**Exercise**
All of the material below is to be restated word for word, apart from the pictures.
## BEGIN
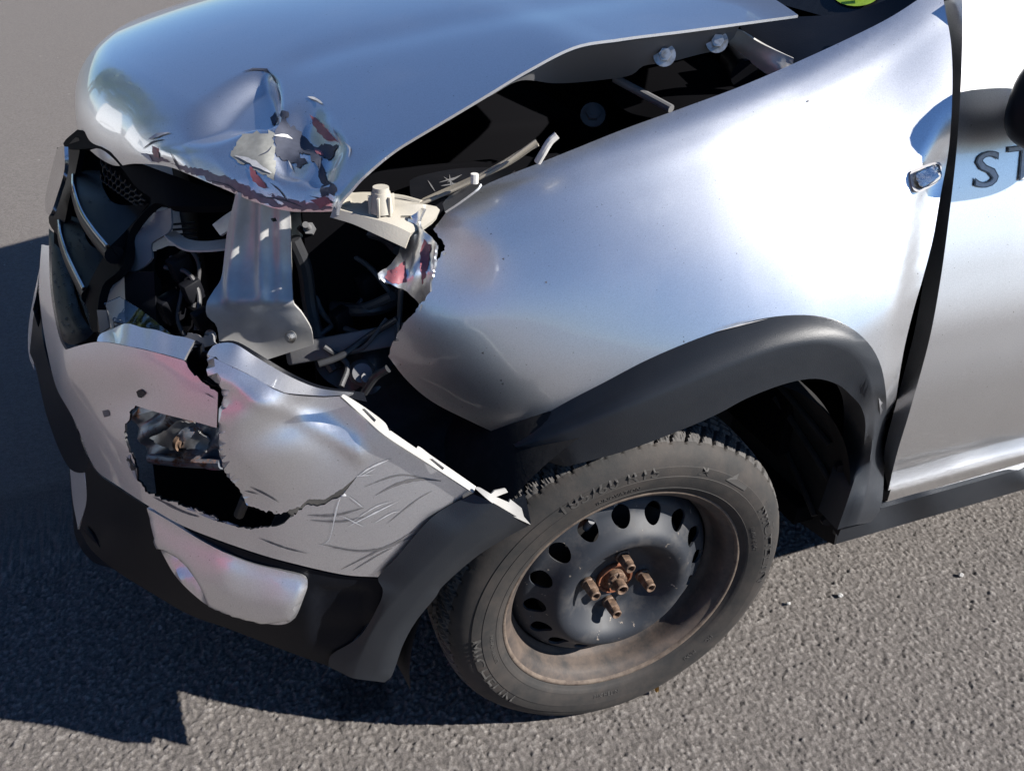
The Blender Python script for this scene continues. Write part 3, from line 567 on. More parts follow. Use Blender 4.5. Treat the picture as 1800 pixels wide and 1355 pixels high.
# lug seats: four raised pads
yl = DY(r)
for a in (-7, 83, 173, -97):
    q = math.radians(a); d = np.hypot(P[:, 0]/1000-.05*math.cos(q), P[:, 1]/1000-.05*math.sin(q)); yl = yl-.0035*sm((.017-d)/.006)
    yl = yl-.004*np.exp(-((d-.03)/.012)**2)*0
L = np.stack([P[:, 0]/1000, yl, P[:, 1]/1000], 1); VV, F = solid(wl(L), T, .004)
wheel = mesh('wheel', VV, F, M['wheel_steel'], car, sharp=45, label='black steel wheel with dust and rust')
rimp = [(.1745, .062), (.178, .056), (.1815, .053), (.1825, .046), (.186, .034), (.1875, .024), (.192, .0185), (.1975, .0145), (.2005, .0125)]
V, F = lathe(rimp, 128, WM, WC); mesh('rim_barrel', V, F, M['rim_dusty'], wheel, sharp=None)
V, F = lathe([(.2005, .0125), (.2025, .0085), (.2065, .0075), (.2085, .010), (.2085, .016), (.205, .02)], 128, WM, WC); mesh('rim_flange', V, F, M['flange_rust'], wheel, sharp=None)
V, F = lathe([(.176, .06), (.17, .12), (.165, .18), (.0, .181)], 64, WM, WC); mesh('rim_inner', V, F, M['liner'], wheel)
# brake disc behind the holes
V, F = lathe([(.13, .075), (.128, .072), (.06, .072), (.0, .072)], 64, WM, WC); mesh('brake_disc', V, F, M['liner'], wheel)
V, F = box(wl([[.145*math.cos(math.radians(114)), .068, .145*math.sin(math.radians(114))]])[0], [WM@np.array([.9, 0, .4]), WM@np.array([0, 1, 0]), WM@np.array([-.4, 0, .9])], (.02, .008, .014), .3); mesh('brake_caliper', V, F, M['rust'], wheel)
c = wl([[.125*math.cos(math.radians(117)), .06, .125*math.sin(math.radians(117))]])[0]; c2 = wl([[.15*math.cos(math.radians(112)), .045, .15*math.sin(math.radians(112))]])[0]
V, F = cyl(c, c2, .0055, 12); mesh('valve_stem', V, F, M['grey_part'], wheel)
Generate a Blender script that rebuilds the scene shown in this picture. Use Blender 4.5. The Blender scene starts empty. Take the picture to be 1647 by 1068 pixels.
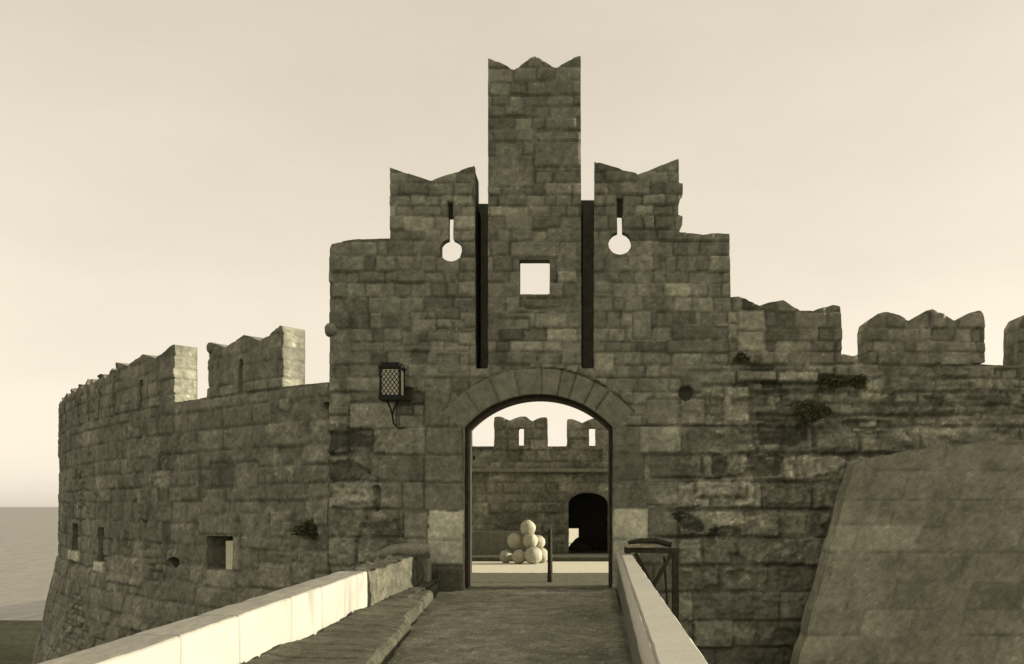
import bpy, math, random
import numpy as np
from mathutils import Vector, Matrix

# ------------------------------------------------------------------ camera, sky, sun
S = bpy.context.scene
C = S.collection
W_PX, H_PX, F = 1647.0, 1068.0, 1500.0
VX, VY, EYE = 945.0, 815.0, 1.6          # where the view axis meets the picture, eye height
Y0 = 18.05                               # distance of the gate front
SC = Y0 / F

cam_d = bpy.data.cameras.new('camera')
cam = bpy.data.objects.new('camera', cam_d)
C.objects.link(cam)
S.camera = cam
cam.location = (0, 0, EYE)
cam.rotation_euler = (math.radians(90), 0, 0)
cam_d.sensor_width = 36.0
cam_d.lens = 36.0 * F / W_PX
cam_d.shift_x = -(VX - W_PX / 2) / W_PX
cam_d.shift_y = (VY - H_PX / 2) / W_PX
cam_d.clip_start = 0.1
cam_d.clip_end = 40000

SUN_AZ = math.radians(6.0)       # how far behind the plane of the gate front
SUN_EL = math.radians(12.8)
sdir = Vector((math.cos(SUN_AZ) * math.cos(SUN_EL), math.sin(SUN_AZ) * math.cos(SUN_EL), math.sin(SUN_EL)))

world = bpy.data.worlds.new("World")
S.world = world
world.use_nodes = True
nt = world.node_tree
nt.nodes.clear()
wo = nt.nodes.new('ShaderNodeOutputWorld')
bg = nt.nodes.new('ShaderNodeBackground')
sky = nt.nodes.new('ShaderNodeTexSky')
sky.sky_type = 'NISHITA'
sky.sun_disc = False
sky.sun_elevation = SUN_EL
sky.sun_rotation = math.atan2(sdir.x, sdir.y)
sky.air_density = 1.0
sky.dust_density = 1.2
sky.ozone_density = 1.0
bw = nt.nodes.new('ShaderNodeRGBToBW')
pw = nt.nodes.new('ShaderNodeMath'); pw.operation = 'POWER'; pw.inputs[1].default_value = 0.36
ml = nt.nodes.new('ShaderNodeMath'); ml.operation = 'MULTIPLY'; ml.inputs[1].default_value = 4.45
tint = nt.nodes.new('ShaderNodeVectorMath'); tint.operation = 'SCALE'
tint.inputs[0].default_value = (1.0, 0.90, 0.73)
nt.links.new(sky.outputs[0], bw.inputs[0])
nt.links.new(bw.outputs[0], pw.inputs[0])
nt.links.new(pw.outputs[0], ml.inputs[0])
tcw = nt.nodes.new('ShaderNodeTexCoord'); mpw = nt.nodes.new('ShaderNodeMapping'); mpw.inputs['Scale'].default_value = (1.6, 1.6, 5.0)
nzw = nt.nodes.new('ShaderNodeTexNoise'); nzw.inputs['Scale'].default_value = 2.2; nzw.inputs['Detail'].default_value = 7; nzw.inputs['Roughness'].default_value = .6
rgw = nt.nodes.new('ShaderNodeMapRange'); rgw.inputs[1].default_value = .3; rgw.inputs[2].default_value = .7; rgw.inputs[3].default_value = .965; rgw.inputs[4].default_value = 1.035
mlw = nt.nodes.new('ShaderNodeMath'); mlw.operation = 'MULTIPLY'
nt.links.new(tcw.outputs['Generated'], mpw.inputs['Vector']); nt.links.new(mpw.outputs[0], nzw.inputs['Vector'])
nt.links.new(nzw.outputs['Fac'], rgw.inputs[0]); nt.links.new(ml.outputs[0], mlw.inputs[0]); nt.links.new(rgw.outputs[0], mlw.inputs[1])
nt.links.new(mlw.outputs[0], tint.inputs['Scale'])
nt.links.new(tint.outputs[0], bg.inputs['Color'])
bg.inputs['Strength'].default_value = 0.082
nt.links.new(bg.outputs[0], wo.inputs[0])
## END
**Exercise result**
The Blender Python script for this scene continues. Write part 3, from line 567 on. More parts follow. Use Blender 4.5. Treat the picture as 1800 pixels wide and 1355 pixels high.
# lug seats: four raised pads
yl = DY(r)
for a in (-7, 83, 173, -97):
    q = math.radians(a); d = np.hypot(P[:, 0]/1000-.05*math.cos(q), P[:, 1]/1000-.05*math.sin(q)); yl = yl-.0035*sm((.017-d)/.006)
    yl = yl-.004*np.exp(-((d-.03)/.012)**2)*0
L = np.stack([P[:, 0]/1000, yl, P[:, 1]/1000], 1); VV, F = solid(wl(L), T, .004)
wheel = mesh('wheel', VV, F, M['wheel_steel'], car, sharp=45, label='black steel wheel with dust and rust')
rimp = [(.1745, .062), (.178, .056), (.1815, .053), (.1825, .046), (.186, .034), (.1875, .024), (.192, .0185), (.1975, .0145), (.2005, .0125)]
V, F = lathe(rimp, 128, WM, WC); mesh('rim_barrel', V, F, M['rim_dusty'], wheel, sharp=None)
V, F = lathe([(.2005, .0125), (.2025, .0085), (.2065, .0075), (.2085, .010), (.2085, .016), (.205, .02)], 128, WM, WC); mesh('rim_flange', V, F, M['flange_rust'], wheel, sharp=None)
V, F = lathe([(.176, .06), (.17, .12), (.165, .18), (.0, .181)], 64, WM, WC); mesh('rim_inner', V, F, M['liner'], wheel)
# brake disc behind the holes
V, F = lathe([(.13, .075), (.128, .072), (.06, .072), (.0, .072)], 64, WM, WC); mesh('brake_disc', V, F, M['liner'], wheel)
V, F = box(wl([[.145*math.cos(math.radians(114)), .068, .145*math.sin(math.radians(114))]])[0], [WM@np.array([.9, 0, .4]), WM@np.array([0, 1, 0]), WM@np.array([-.4, 0, .9])], (.02, .008, .014), .3); mesh('brake_caliper', V, F, M['rust'], wheel)
c = wl([[.125*math.cos(math.radians(117)), .06, .125*math.sin(math.radians(117))]])[0]; c2 = wl([[.15*math.cos(math.radians(112)), .045, .15*math.sin(math.radians(112))]])[0]
V, F = cyl(c, c2, .0055, 12); mesh('valve_stem', V, F, M['grey_part'], wheel)
Generate a Blender script that rebuilds the scene shown in this picture. Use Blender 4.5. The Blender scene starts empty. Take the picture to be 1647 by 1068 pixels.
import bpy, math, random
import numpy as np
from mathutils import Vector, Matrix

# ------------------------------------------------------------------ camera, sky, sun
S = bpy.context.scene
C = S.collection
W_PX, H_PX, F = 1647.0, 1068.0, 1500.0
VX, VY, EYE = 945.0, 815.0, 1.6          # where the view axis meets the picture, eye height
Y0 = 18.05                               # distance of the gate front
SC = Y0 / F

cam_d = bpy.data.cameras.new('camera')
cam = bpy.data.objects.new('camera', cam_d)
C.objects.link(cam)
S.camera = cam
cam.location = (0, 0, EYE)
cam.rotation_euler = (math.radians(90), 0, 0)
cam_d.sensor_width = 36.0
cam_d.lens = 36.0 * F / W_PX
cam_d.shift_x = -(VX - W_PX / 2) / W_PX
cam_d.shift_y = (VY - H_PX / 2) / W_PX
cam_d.clip_start = 0.1
cam_d.clip_end = 40000

SUN_AZ = math.radians(6.0)       # how far behind the plane of the gate front
SUN_EL = math.radians(12.8)
sdir = Vector((math.cos(SUN_AZ) * math.cos(SUN_EL), math.sin(SUN_AZ) * math.cos(SUN_EL), math.sin(SUN_EL)))

world = bpy.data.worlds.new("World")
S.world = world
world.use_nodes = True
nt = world.node_tree
nt.nodes.clear()
wo = nt.nodes.new('ShaderNodeOutputWorld')
bg = nt.nodes.new('ShaderNodeBackground')
sky = nt.nodes.new('ShaderNodeTexSky')
sky.sky_type = 'NISHITA'
sky.sun_disc = False
sky.sun_elevation = SUN_EL
sky.sun_rotation = math.atan2(sdir.x, sdir.y)
sky.air_density = 1.0
sky.dust_density = 1.2
sky.ozone_density = 1.0
bw = nt.nodes.new('ShaderNodeRGBToBW')
pw = nt.nodes.new('ShaderNodeMath'); pw.operation = 'POWER'; pw.inputs[1].default_value = 0.36
ml = nt.nodes.new('ShaderNodeMath'); ml.operation = 'MULTIPLY'; ml.inputs[1].default_value = 4.45
tint = nt.nodes.new('ShaderNodeVectorMath'); tint.operation = 'SCALE'
tint.inputs[0].default_value = (1.0, 0.90, 0.73)
nt.links.new(sky.outputs[0], bw.inputs[0])
nt.links.new(bw.outputs[0], pw.inputs[0])
nt.links.new(pw.outputs[0], ml.inputs[0])
tcw = nt.nodes.new('ShaderNodeTexCoord'); mpw = nt.nodes.new('ShaderNodeMapping'); mpw.inputs['Scale'].default_value = (1.6, 1.6, 5.0)
nzw = nt.nodes.new('ShaderNodeTexNoise'); nzw.inputs['Scale'].default_value = 2.2; nzw.inputs['Detail'].default_value = 7; nzw.inputs['Roughness'].default_value = .6
rgw = nt.nodes.new('ShaderNodeMapRange'); rgw.inputs[1].default_value = .3; rgw.inputs[2].default_value = .7; rgw.inputs[3].default_value = .965; rgw.inputs[4].default_value = 1.035
mlw = nt.nodes.new('ShaderNodeMath'); mlw.operation = 'MULTIPLY'
nt.links.new(tcw.outputs['Generated'], mpw.inputs['Vector']); nt.links.new(mpw.outputs[0], nzw.inputs['Vector'])
nt.links.new(nzw.outputs['Fac'], rgw.inputs[0]); nt.links.new(ml.outputs[0], mlw.inputs[0]); nt.links.new(rgw.outputs[0], mlw.inputs[1])
nt.links.new(mlw.outputs[0], tint.inputs['Scale'])
nt.links.new(tint.outputs[0], bg.inputs['Color'])
bg.inputs['Strength'].default_value = 0.082
nt.links.new(bg.outputs[0], wo.inputs[0])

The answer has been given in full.